Write out exactly the lines of the entries below from the one holding "Build this scene" to the one holding "return t * t * (3 - 2 * t)", inclusive, and leave out all other lines.

--- BEGIN Available data ---

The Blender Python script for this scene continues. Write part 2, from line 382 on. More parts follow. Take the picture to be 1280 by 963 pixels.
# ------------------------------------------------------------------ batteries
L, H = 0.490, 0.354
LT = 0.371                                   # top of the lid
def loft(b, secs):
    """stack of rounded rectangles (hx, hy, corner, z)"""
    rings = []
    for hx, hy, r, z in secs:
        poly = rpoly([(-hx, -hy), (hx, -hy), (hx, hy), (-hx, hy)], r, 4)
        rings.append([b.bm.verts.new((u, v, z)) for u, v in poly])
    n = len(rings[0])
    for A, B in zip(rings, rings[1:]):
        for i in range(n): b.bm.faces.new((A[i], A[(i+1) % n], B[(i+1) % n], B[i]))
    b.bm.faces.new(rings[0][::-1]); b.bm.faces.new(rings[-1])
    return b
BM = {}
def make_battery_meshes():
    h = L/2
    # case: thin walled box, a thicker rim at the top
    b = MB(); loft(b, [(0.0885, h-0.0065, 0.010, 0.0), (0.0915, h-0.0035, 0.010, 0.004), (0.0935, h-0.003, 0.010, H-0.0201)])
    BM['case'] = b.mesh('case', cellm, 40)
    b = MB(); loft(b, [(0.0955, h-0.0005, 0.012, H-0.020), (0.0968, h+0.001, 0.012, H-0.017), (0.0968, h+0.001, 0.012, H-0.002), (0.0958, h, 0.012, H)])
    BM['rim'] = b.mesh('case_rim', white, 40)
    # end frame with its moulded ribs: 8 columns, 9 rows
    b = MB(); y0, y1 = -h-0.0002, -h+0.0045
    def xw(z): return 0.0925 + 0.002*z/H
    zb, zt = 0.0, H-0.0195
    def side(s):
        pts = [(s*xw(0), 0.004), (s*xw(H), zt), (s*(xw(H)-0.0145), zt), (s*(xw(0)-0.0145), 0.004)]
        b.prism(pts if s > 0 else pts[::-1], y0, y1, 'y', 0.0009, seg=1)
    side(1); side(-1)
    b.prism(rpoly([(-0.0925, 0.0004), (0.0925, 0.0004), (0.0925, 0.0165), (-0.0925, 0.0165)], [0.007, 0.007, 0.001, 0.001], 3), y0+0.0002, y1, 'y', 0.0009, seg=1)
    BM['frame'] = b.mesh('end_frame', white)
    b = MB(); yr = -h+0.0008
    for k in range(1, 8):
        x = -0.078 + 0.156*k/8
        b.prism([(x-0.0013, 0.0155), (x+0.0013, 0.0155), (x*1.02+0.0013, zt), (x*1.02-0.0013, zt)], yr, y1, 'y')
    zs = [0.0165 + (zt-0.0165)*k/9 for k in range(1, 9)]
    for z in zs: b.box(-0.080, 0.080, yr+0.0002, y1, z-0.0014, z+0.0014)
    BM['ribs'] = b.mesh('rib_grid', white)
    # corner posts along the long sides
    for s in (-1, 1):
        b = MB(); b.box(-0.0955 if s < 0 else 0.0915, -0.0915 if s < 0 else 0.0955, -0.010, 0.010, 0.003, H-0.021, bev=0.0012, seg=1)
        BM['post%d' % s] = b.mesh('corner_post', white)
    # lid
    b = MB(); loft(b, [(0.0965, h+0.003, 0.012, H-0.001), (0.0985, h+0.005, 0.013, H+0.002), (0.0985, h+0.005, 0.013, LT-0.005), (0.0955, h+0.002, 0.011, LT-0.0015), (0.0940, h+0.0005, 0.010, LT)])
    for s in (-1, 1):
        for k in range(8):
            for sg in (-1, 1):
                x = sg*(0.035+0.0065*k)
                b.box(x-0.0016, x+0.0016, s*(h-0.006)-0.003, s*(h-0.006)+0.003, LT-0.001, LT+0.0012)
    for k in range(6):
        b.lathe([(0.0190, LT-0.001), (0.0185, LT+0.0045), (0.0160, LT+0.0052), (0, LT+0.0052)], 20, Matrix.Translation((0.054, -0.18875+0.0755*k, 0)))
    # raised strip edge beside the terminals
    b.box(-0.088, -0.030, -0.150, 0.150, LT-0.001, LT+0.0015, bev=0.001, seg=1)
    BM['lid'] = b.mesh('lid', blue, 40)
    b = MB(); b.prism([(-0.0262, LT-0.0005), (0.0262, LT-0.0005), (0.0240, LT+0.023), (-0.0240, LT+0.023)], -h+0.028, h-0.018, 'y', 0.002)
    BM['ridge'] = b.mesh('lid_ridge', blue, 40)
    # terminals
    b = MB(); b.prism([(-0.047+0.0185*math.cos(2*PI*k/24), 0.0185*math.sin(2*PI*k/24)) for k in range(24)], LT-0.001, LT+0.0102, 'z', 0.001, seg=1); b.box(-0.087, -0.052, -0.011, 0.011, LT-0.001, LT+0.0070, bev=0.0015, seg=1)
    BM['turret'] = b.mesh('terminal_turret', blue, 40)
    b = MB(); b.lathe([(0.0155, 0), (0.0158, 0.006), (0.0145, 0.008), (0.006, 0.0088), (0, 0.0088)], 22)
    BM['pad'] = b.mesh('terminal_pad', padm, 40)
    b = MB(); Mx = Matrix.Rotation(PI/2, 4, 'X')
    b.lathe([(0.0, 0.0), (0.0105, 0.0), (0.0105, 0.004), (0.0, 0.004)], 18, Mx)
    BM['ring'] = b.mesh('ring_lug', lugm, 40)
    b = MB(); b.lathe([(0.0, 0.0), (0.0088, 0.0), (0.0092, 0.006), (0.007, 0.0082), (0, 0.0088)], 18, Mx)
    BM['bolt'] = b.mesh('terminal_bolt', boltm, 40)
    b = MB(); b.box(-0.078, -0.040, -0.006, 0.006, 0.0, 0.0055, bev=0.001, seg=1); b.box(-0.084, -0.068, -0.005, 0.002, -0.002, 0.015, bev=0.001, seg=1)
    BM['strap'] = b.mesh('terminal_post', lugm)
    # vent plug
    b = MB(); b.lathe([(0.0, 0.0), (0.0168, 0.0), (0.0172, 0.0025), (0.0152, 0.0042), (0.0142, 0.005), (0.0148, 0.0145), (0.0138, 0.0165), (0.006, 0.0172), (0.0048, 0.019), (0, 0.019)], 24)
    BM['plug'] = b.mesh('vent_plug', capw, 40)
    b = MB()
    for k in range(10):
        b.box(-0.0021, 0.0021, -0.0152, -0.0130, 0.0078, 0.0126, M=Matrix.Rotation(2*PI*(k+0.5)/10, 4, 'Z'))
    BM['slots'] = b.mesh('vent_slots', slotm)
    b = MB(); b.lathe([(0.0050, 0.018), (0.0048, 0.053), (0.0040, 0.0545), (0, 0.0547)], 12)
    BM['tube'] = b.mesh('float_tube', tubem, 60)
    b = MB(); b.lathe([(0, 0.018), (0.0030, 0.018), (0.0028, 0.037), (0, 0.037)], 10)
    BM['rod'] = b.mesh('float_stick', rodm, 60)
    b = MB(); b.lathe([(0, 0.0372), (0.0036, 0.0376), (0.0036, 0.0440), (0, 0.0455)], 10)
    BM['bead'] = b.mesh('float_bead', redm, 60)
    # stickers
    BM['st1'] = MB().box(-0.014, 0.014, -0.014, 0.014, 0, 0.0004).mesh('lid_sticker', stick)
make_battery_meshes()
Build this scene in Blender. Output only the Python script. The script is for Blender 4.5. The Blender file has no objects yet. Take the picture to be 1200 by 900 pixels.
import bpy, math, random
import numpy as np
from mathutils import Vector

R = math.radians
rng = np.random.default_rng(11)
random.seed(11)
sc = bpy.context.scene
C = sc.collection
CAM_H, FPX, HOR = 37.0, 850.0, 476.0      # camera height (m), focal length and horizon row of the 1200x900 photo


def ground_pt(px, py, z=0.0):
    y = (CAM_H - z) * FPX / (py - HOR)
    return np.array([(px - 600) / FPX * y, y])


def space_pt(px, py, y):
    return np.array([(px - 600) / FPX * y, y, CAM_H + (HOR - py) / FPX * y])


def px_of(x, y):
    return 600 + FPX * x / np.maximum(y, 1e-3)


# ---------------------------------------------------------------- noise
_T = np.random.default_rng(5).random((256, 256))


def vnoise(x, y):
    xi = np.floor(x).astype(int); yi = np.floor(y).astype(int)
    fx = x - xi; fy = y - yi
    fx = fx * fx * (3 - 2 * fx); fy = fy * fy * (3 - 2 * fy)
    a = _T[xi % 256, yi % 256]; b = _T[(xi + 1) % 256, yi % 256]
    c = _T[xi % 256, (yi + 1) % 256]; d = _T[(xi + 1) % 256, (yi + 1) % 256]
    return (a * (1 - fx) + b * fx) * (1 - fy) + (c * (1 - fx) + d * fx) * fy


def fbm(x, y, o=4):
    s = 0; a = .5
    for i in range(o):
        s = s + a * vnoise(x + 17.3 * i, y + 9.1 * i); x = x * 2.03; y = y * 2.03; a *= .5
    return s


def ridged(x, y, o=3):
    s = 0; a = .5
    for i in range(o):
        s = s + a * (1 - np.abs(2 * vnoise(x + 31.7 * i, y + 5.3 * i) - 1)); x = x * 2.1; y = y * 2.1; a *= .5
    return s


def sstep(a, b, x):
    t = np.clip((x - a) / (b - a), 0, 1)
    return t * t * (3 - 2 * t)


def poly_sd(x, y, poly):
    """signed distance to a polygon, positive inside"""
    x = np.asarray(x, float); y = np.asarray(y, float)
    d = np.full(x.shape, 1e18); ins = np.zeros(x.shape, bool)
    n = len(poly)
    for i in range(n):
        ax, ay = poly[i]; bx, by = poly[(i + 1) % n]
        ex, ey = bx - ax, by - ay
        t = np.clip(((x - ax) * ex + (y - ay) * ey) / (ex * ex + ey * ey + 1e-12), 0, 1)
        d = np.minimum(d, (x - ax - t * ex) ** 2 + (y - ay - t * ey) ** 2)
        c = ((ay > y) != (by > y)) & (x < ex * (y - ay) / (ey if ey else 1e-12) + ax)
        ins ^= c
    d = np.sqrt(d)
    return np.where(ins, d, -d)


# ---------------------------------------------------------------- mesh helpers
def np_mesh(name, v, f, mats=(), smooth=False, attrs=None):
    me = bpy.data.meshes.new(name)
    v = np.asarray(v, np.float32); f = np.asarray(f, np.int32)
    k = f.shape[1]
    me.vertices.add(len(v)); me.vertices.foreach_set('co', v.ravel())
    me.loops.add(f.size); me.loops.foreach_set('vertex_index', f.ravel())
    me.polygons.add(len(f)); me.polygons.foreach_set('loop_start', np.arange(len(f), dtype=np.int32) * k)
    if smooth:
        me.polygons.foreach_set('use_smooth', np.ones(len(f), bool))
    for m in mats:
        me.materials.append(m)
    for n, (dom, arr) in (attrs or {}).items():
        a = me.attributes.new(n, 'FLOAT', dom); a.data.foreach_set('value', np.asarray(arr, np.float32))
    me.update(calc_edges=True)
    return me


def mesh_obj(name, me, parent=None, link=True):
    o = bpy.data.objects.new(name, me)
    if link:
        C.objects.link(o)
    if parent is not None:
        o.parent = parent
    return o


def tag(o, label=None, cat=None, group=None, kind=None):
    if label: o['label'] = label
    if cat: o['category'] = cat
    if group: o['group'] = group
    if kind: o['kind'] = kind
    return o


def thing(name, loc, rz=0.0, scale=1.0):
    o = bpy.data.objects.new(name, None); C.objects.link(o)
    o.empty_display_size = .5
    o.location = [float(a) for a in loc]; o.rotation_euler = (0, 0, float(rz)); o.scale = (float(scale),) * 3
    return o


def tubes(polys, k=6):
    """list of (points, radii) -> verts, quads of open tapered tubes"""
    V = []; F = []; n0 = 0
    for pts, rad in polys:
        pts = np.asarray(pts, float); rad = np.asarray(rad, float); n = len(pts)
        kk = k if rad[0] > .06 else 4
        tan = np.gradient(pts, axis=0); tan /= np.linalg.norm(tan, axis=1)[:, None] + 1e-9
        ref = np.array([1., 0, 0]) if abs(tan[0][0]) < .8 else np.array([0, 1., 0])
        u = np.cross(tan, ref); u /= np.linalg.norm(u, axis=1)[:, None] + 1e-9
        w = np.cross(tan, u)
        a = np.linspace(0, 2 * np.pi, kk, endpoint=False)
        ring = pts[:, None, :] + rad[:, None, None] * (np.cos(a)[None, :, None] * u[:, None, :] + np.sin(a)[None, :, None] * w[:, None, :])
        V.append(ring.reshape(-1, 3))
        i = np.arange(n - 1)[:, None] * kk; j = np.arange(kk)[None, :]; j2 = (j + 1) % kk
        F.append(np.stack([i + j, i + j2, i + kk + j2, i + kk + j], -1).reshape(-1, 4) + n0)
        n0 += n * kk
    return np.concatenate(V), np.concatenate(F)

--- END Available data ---

Correct answer ▸
Build this scene in Blender. Output only the Python script. The script is for Blender 4.5. The Blender file has no objects yet. Take the picture to be 1200 by 900 pixels.
import bpy, math, random
import numpy as np
from mathutils import Vector

R = math.radians
rng = np.random.default_rng(11)
random.seed(11)
sc = bpy.context.scene
C = sc.collection
CAM_H, FPX, HOR = 37.0, 850.0, 476.0      # camera height (m), focal length and horizon row of the 1200x900 photo


def ground_pt(px, py, z=0.0):
    y = (CAM_H - z) * FPX / (py - HOR)
    return np.array([(px - 600) / FPX * y, y])


def space_pt(px, py, y):
    return np.array([(px - 600) / FPX * y, y, CAM_H + (HOR - py) / FPX * y])


def px_of(x, y):
    return 600 + FPX * x / np.maximum(y, 1e-3)


# ---------------------------------------------------------------- noise
_T = np.random.default_rng(5).random((256, 256))


def vnoise(x, y):
    xi = np.floor(x).astype(int); yi = np.floor(y).astype(int)
    fx = x - xi; fy = y - yi
    fx = fx * fx * (3 - 2 * fx); fy = fy * fy * (3 - 2 * fy)
    a = _T[xi % 256, yi % 256]; b = _T[(xi + 1) % 256, yi % 256]
    c = _T[xi % 256, (yi + 1) % 256]; d = _T[(xi + 1) % 256, (yi + 1) % 256]
    return (a * (1 - fx) + b * fx) * (1 - fy) + (c * (1 - fx) + d * fx) * fy


def fbm(x, y, o=4):
    s = 0; a = .5
    for i in range(o):
        s = s + a * vnoise(x + 17.3 * i, y + 9.1 * i); x = x * 2.03; y = y * 2.03; a *= .5
    return s


def ridged(x, y, o=3):
    s = 0; a = .5
    for i in range(o):
        s = s + a * (1 - np.abs(2 * vnoise(x + 31.7 * i, y + 5.3 * i) - 1)); x = x * 2.1; y = y * 2.1; a *= .5
    return s


def sstep(a, b, x):
    t = np.clip((x - a) / (b - a), 0, 1)
    return t * t * (3 - 2 * t)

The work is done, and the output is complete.